Der Kalkeinsatz ist – auf die Einzeljahre bezogen – sehr schwankend und insgesamt auf einem zu geringen Niveau. Zu beachten ist allerdings, dass bei der amtlichen Mitteilung über den Düngemittelabsatz nur die mineralischen Düngemittel berücksichtigt werden. Mit dem Einsatz von Kompost, Champost und anderen organischen Düngemitteln, wie etwa Hühnertrockenkot, wird den Flächen ebenfalls basische Bestandteile zugeführt. So kann die aufgezeigte Lücke etwas relativiert werden.  

Kalkmenge anpassen

Der optimale pH-Wert als Maßstab für die Kalkdüngung orientiert sich, neben der Nutzung als Ackerland und Grünland, vor allem an der Bodenart. Je schwerer der Boden ist, umso höher fällt die Kalkmenge aus, die zur Erhaltung eines optimalen pH-Wertes benötigt wird: die sogenannte Erhaltungskalkung. Die Ursache dafür ist, dass schwere Böden einen höheren Ziel-pH-Wert und Tonböden allgemein ein höheres Pufferungsvermögen aufweisen. So enthalten sie bei gleichem pH-Wert deutlich höhere Kalkmengen als ein tonloser, leichter Boden. Die Auswaschungsverluste sind darum auch höher als auf den leichten Böden.

Bei der Kalkung sind diese Unterschiede unbedingt zu beachten. Werden die Flächen pauschal mit den gleichen Kalkmengen versorgt, erreichen schwere Böden nicht den Ziel-pH-Wert und leichte Böden werden über den eigentlichen Zielwert hinaus gekalkt. Dies kann vielleicht auch der Grund sein, warum immer wieder Mangan-Mangelsymptome bei Wintergerste auf leichten Böden beobachtet werden.
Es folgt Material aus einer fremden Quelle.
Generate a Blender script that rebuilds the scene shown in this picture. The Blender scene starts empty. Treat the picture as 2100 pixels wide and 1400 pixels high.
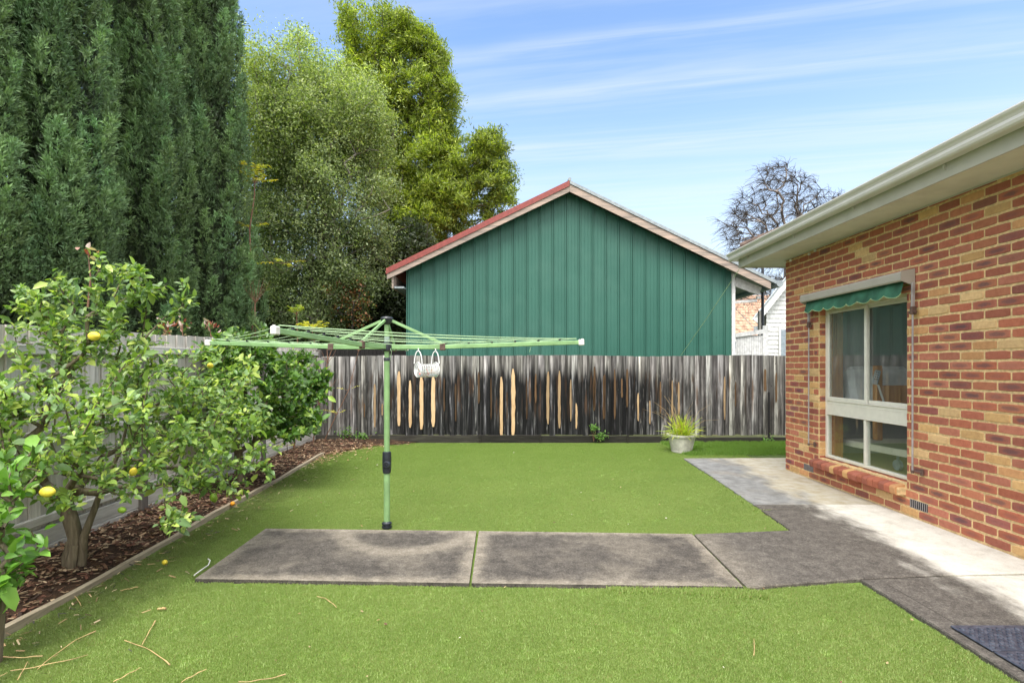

Mangan wird bei einem zu hohen pH-Wert festgelegt und nicht mehr pflanzenverfügbar.  

Fazit

Wegen der tendenziell zunehmenden Niederschlagssummen sowie einer Verschiebung der Niederschlagsverteilung sollte die Regenverdaulichkeit der Böden zunehmend im Fokus stehen. Dazu trägt eine Kalkung maßgeblich bei. Sie zieht zahlreiche nachhaltige Effekte auf Boden und Pflanze nach sich und unterstützt das Aufrechterhalten sowie gegebenenfalls ggf. eine Steigerung der Bodenfruchtbarkeit. Insbesondere die Nährstoffverfügbarkeit sowie -effizienz werden durch eine Kalkung positiv beeinflusst. Der optimale Zeitpunkt für das Ausbringen von Kalk besteht nach der Ernte auf die Stoppel.